[Stated task] Reproduce all of the records exactly.

□ □ □ □ □ □ □

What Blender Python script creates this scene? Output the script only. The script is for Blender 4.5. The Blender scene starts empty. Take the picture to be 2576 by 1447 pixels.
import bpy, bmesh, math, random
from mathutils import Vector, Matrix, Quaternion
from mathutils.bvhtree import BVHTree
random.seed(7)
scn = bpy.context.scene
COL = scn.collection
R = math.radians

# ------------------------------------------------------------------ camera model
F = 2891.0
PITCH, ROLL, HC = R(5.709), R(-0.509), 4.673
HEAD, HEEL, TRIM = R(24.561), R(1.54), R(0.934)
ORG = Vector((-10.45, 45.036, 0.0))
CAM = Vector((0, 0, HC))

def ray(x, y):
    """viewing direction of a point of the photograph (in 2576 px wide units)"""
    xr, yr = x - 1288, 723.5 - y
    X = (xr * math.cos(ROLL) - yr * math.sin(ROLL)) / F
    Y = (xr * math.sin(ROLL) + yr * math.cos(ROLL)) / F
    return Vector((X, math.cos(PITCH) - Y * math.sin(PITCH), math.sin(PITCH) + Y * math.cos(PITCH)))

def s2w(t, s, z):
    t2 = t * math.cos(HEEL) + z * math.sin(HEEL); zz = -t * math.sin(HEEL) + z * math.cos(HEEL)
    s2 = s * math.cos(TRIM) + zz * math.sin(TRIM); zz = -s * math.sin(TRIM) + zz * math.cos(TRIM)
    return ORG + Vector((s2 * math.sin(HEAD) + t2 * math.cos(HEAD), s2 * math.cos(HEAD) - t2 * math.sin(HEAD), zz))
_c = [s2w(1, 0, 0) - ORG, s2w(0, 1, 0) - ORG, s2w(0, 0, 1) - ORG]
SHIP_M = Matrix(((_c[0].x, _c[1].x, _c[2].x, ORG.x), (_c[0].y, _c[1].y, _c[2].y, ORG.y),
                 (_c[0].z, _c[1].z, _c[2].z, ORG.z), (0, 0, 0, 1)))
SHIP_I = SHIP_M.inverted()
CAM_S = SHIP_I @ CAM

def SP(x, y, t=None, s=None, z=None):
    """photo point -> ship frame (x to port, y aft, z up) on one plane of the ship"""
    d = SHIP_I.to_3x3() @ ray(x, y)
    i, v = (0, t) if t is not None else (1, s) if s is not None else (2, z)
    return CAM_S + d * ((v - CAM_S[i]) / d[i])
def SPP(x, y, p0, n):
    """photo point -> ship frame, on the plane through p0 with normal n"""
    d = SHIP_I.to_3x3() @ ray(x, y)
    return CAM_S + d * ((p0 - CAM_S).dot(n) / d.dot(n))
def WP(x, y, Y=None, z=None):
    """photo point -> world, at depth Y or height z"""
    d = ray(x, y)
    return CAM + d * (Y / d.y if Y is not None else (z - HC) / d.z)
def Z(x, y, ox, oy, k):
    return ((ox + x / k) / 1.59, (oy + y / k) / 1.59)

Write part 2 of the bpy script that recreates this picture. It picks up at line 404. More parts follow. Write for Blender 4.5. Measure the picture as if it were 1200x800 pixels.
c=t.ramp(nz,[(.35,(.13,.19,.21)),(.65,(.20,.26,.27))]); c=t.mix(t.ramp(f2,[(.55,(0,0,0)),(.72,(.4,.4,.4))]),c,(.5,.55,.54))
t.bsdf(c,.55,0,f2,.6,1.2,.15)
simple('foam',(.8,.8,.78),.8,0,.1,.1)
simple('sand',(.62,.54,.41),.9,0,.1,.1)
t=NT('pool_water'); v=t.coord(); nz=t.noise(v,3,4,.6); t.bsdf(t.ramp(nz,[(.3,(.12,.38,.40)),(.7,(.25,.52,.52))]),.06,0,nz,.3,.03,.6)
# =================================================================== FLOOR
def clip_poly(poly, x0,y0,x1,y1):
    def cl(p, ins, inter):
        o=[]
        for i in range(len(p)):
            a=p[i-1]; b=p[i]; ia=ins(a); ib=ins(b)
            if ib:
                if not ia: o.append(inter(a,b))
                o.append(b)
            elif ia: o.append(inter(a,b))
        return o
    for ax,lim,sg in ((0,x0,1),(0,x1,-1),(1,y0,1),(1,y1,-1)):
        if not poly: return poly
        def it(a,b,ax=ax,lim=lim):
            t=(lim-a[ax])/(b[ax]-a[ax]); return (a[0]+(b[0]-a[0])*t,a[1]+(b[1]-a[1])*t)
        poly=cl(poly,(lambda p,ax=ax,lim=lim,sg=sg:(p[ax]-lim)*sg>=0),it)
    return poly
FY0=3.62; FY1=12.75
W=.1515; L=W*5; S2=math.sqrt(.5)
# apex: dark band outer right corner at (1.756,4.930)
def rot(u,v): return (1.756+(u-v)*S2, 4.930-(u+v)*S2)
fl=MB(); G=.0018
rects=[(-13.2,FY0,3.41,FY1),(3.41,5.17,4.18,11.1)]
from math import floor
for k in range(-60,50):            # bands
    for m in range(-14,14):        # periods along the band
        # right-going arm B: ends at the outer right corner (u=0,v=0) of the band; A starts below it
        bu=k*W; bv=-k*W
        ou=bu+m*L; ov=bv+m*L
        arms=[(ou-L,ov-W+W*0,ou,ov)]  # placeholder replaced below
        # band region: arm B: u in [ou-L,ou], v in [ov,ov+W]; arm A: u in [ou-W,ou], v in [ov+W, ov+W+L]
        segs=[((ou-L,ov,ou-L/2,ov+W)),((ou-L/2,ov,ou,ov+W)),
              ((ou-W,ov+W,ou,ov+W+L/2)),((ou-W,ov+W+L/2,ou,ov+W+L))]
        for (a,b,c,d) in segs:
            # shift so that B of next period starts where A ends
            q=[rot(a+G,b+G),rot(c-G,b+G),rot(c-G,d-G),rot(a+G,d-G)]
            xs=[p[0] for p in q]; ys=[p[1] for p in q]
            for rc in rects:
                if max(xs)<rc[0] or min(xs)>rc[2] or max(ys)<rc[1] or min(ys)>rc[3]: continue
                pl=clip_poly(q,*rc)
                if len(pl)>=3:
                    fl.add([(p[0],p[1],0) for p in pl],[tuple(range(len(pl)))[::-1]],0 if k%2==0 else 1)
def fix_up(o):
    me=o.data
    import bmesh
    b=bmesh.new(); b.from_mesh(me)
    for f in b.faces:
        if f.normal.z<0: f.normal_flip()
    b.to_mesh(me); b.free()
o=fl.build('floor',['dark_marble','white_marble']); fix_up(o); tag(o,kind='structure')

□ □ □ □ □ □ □

[Task result]
What Blender Python script creates this scene? Output the script only. The script is for Blender 4.5. The Blender scene starts empty. Take the picture to be 2576 by 1447 pixels.
import bpy, bmesh, math, random
from mathutils import Vector, Matrix, Quaternion
from mathutils.bvhtree import BVHTree
random.seed(7)
scn = bpy.context.scene
COL = scn.collection
R = math.radians

# ------------------------------------------------------------------ camera model
F = 2891.0
PITCH, ROLL, HC = R(5.709), R(-0.509), 4.673
HEAD, HEEL, TRIM = R(24.561), R(1.54), R(0.934)
ORG = Vector((-10.45, 45.036, 0.0))
CAM = Vector((0, 0, HC))

def ray(x, y):
    """viewing direction of a point of the photograph (in 2576 px wide units)"""
    xr, yr = x - 1288, 723.5 - y
    X = (xr * math.cos(ROLL) - yr * math.sin(ROLL)) / F
    Y = (xr * math.sin(ROLL) + yr * math.cos(ROLL)) / F
    return Vector((X, math.cos(PITCH) - Y * math.sin(PITCH), math.sin(PITCH) + Y * math.cos(PITCH)))

def s2w(t, s, z):
    t2 = t * math.cos(HEEL) + z * math.sin(HEEL); zz = -t * math.sin(HEEL) + z * math.cos(HEEL)
    s2 = s * math.cos(TRIM) + zz * math.sin(TRIM); zz = -s * math.sin(TRIM) + zz * math.cos(TRIM)
    return ORG + Vector((s2 * math.sin(HEAD) + t2 * math.cos(HEAD), s2 * math.cos(HEAD) - t2 * math.sin(HEAD), zz))
_c = [s2w(1, 0, 0) - ORG, s2w(0, 1, 0) - ORG, s2w(0, 0, 1) - ORG]
SHIP_M = Matrix(((_c[0].x, _c[1].x, _c[2].x, ORG.x), (_c[0].y, _c[1].y, _c[2].y, ORG.y),
                 (_c[0].z, _c[1].z, _c[2].z, ORG.z), (0, 0, 0, 1)))
SHIP_I = SHIP_M.inverted()
CAM_S = SHIP_I @ CAM

def SP(x, y, t=None, s=None, z=None):
    """photo point -> ship frame (x to port, y aft, z up) on one plane of the ship"""
    d = SHIP_I.to_3x3() @ ray(x, y)
    i, v = (0, t) if t is not None else (1, s) if s is not None else (2, z)
    return CAM_S + d * ((v - CAM_S[i]) / d[i])
def SPP(x, y, p0, n):
    """photo point -> ship frame, on the plane through p0 with normal n"""
    d = SHIP_I.to_3x3() @ ray(x, y)
    return CAM_S + d * ((p0 - CAM_S).dot(n) / d.dot(n))
def WP(x, y, Y=None, z=None):
    """photo point -> world, at depth Y or height z"""
    d = ray(x, y)
    return CAM + d * (Y / d.y if Y is not None else (z - HC) / d.z)
def Z(x, y, ox, oy, k):
    return ((ox + x / k) / 1.59, (oy + y / k) / 1.59)

Write part 2 of the bpy script that recreates this picture. It picks up at line 404. More parts follow. Write for Blender 4.5. Measure the picture as if it were 1200x800 pixels.
c=t.ramp(nz,[(.35,(.13,.19,.21)),(.65,(.20,.26,.27))]); c=t.mix(t.ramp(f2,[(.55,(0,0,0)),(.72,(.4,.4,.4))]),c,(.5,.55,.54))
t.bsdf(c,.55,0,f2,.6,1.2,.15)
simple('foam',(.8,.8,.78),.8,0,.1,.1)
simple('sand',(.62,.54,.41),.9,0,.1,.1)
t=NT('pool_water'); v=t.coord(); nz=t.noise(v,3,4,.6); t.bsdf(t.ramp(nz,[(.3,(.12,.38,.40)),(.7,(.25,.52,.52))]),.06,0,nz,.3,.03,.6)
# =================================================================== FLOOR
def clip_poly(poly, x0,y0,x1,y1):
    def cl(p, ins, inter):
        o=[]
        for i in range(len(p)):
            a=p[i-1]; b=p[i]; ia=ins(a); ib=ins(b)
            if ib:
                if not ia: o.append(inter(a,b))
                o.append(b)
            elif ia: o.append(inter(a,b))
        return o
    for ax,lim,sg in ((0,x0,1),(0,x1,-1),(1,y0,1),(1,y1,-1)):
        if not poly: return poly
        def it(a,b,ax=ax,lim=lim):
            t=(lim-a[ax])/(b[ax]-a[ax]); return (a[0]+(b[0]-a[0])*t,a[1]+(b[1]-a[1])*t)
        poly=cl(poly,(lambda p,ax=ax,lim=lim,sg=sg:(p[ax]-lim)*sg>=0),it)
    return poly
FY0=3.62; FY1=12.75
W=.1515; L=W*5; S2=math.sqrt(.5)
# apex: dark band outer right corner at (1.756,4.930)
def rot(u,v): return (1.756+(u-v)*S2, 4.930-(u+v)*S2)
fl=MB(); G=.0018
rects=[(-13.2,FY0,3.41,FY1),(3.41,5.17,4.18,11.1)]
from math import floor
for k in range(-60,50):            # bands
    for m in range(-14,14):        # periods along the band
        # right-going arm B: ends at the outer right corner (u=0,v=0) of the band; A starts below it
        bu=k*W; bv=-k*W
        ou=bu+m*L; ov=bv+m*L
        arms=[(ou-L,ov-W+W*0,ou,ov)]  # placeholder replaced below
        # band region: arm B: u in [ou-L,ou], v in [ov,ov+W]; arm A: u in [ou-W,ou], v in [ov+W, ov+W+L]
        segs=[((ou-L,ov,ou-L/2,ov+W)),((ou-L/2,ov,ou,ov+W)),
              ((ou-W,ov+W,ou,ov+W+L/2)),((ou-W,ov+W+L/2,ou,ov+W+L))]
        for (a,b,c,d) in segs:
            # shift so that B of next period starts where A ends
            q=[rot(a+G,b+G),rot(c-G,b+G),rot(c-G,d-G),rot(a+G,d-G)]
            xs=[p[0] for p in q]; ys=[p[1] for p in q]
            for rc in rects:
                if max(xs)<rc[0] or min(xs)>rc[2] or max(ys)<rc[1] or min(ys)>rc[3]: continue
                pl=clip_poly(q,*rc)
                if len(pl)>=3:
                    fl.add([(p[0],p[1],0) for p in pl],[tuple(range(len(pl)))[::-1]],0 if k%2==0 else 1)
def fix_up(o):
    me=o.data
    import bmesh
    b=bmesh.new(); b.from_mesh(me)
    for f in b.faces:
        if f.normal.z<0: f.normal_flip()
    b.to_mesh(me); b.free()
o=fl.build('floor',['dark_marble','white_marble']); fix_up(o); tag(o,kind='structure')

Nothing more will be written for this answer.